Proceeding forward, I zoom my ocular in on the rider. Her arms are close to her body and legs are not spread out. That combined with no evident parachute deployed indicates the hit that knocked her from the back of her dragon had rendered her unconscious.

As I draw closer, I see her ocular is gone, likely in the field somewhere. I curse under my breath as I scan the empty field for the tech. Recovering the ocular is nearly as important as what I must do. In the hands of the rebels...

A boom and subsequent whistle divert my attention to the forest west of me. I turn and watch as a missile pierces the sky, exploding midair. My unit’s five remaining dragons fly high enough to avoid the shrapnel. The unit dives while the rebels are likely busy loading another missile. They retaliate with equally heavy firepower. Literal firepower. Blasting the patch of forest.

A retaliatory whine comes from another part of the wood and the missile explodes. That was too fast. The rebs couldn’t have run that far and reloaded. My mind reels that they got a hold of not one but two anti-dragon missile launchers and launched a surprise attack without my intelligence network catching wind of it. My spies were good. My main source loyal.

I push those thoughts and my alarm aside to count dragons to see if anyone in my unit got hit. Still five, including Phime. She is a splash of red in the clear blue skies among her grey brethren and bigger than the rest of the dragons. I want to rejoin them, to end this, but I let myself be satisfied with my dragon taking my stead.

A gravelly voice comes over my earpiece on a direct comm.. “Number One, Dragon One is riderless...Where are you?” To anyone else, Urduhk, my second in command, sounds pissed. To me, who’s known him my whole life, he sounds terrified.

So nice of you to notice.

“Number Six is down. Fatally wounded. I must," I pause searching for the right words and take a deep breath. "...do what's necessary. Dragon One will follow your dragon’s lead.” I’m disobeying protocol, leaving my dragon riderless, but under heavy fire, my unit needs Phime more than I do.
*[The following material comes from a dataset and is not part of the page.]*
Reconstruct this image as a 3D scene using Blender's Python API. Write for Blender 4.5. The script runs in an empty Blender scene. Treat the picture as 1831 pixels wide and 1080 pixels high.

“Got it. Number one--” The air whooshes from his lungs into the mic in preparation to say something he doesn’t want to, I'm sure. “We can’t open the gate until we’ve neutralized the enemy. If the bond between the dragon and rider breaks, you’re on your own.”

I lift my gaze to the sky again.

Number Six's dragon is small, no bigger than a commune draft horse, yet the most dangerous creature in the galaxy unbound. Next to the Rhimacord, I think bitterly. I never lose my sense that either species will kill me if I don’t mind my back when they are present.

So far, the dragon is only circling the area, watching for threats. Their bond mate trusts me, therefore, I am not one.

Yet.

My gut churns. I don’t want to do what I have to do. But, that is exactly why I am here. No one else cares about the humans in the commune or the fallen dragon rider, only securing the gate home. The gates remaining in the Rhimacord Empire’s control is our number one priority. It is drilled into us from the day we step into the Regulator Academy halls to our very last flight.

“I’m aware. I can handle it. I am a Vasphil after all.” I break protocol again by revealing my identity for the sake of a joke only funny between us.

In my earpiece, Urduhk grunts, then switches to the unit-wide link, giving orders that relay what I'm doing without actually saying it. His gravelly voice is neutral and calm. I know him well enough to know he is anything but calm. Under his hard-ass exterior, he fears for me and the unit. That we’ll never go home.

I am not calm, either.



There's a lot of world building interwoven with the action, but it is all part of how it relates to the MC's personal stakes. She's fighting a war she doesn't believe in, but she's there and doing it for her people. She mistakenly believes if she serves an evil empire, she can protect her people from being like the oppressed. Hmm....you can guess how well that will go for her.

If you're having trouble with your beginning and finding that right balance of show vs tell, action vs character building, open up your favorite stories and reread the beginning, take notes. You'll start learning very quickly where you need to improve and this will lead to writing more salable stories.